La svolta è più evidente dal 2012, da quando è al potere l’attuale presidente Xi Jinping. L’elenco degli interessi cinesi in America è lunghissimo, il loro impatto economico assai importante. Comincia a diventare rilevante anche l’aspetto culturale, con 350 mila studenti che seguono corsi di laurea negli Stati Uniti, mentre la madrepatria forma nei suoi atenei giovani africani e asiatici. Il deficit commerciale americano nei riguardi della Cina è enorme, circa 350 miliardi di dollari annui. Una parte notevole del pesante debito pubblico americano è in mani cinesi. Inoltre, molti cinesi emigrano negli Usa acquisendo notevole influenza economica e politica. La strategia della penetrazione del Dragone, lo sappiamo, non risparmia l’Italia.
La penetrazione cinese è particolarmente significativa nel settore tecnologico. Utilizza largamente lo spionaggio industriale e il trasferimento di tecnologie (know how) attraverso l’acquisto di imprese.
L’ircocervo cinese è un enigma difficile da interpretare: comandano i mandarini scelti dal Partito Comunista, i cui vertici hanno in mano lo Stato, il sistema bancario e dirigono l’economia. Contemporaneamente, hanno promosso un forte sviluppo del sistema privato. Monta la preoccupazione per la natura opaca delle compagnie cinesi, socie e spesso proprietarie di industrie e grandi infrastrutture anche in Europa. L’ Olaf, l’agenzia antifrode comunitaria, ha confermato l’ampiezza della ben nota pratica della sottofatturazione all’importazione. I canali privilegiati di ingresso sono il porto greco del Pireo – controllato da società cinesi- quello di Costanza, ma anche Rotterdam e gli approdi del Regno Unito, in cui le indagini hanno provocato sanzioni per due miliardi di euro.
Il dibattito si è esteso in Germania e Francia, dove l’allarme delle autorità riguarda la penetrazione cinese in settori strategici. Si sta ripristinando il sistema delle autorizzazioni ministeriali preventive per l’importazione e l’esportazione di determinati prodotti, un residuo protezionista del passato, ma concordato a Bruxelles.
La preoccupazione ha scosso la Germania nell’anno 2017 dopo l’acquisto da parte cinese di Kuka, uno dei massimi produttori mondiali di robot. Un affare da circa 4,5 miliardi di euro. Ciò che preoccupa è la mancanza di reciprocità. Le barriere in entrata nell’economia cinese, le cui imprese sono finanziate con denaro pubblico, sono tali da impedire l’accesso per le imprese europee e americane.

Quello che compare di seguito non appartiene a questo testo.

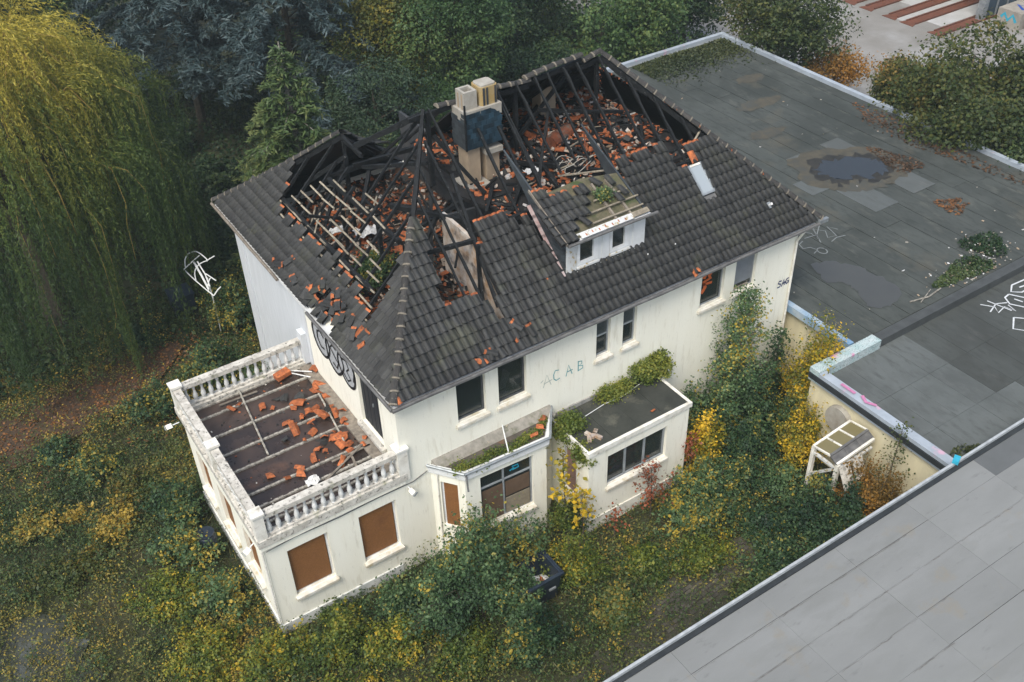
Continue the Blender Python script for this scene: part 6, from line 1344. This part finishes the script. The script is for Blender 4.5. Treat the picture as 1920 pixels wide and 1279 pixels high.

Le reazioni sono timide e balbettanti; il gigante asiatico troppo importante per l’economia globale e non si può prenderlo di petto.
La lotta tra la grande potenza finanziaria, economica e tecnologica americana e il suo avversario orientale ha un campo di battaglia grande quanto il pianeta. La globalizzazione libero scambista è squilibrata, non funziona, impoverisce una parte crescente del mondo. Rende l’Europa una periferia senza prospettive. Non sono in gioco solo i dazi, la finanza e la tecnologia, ma un assetto del mondo che divide l’umanità in prede e predatori.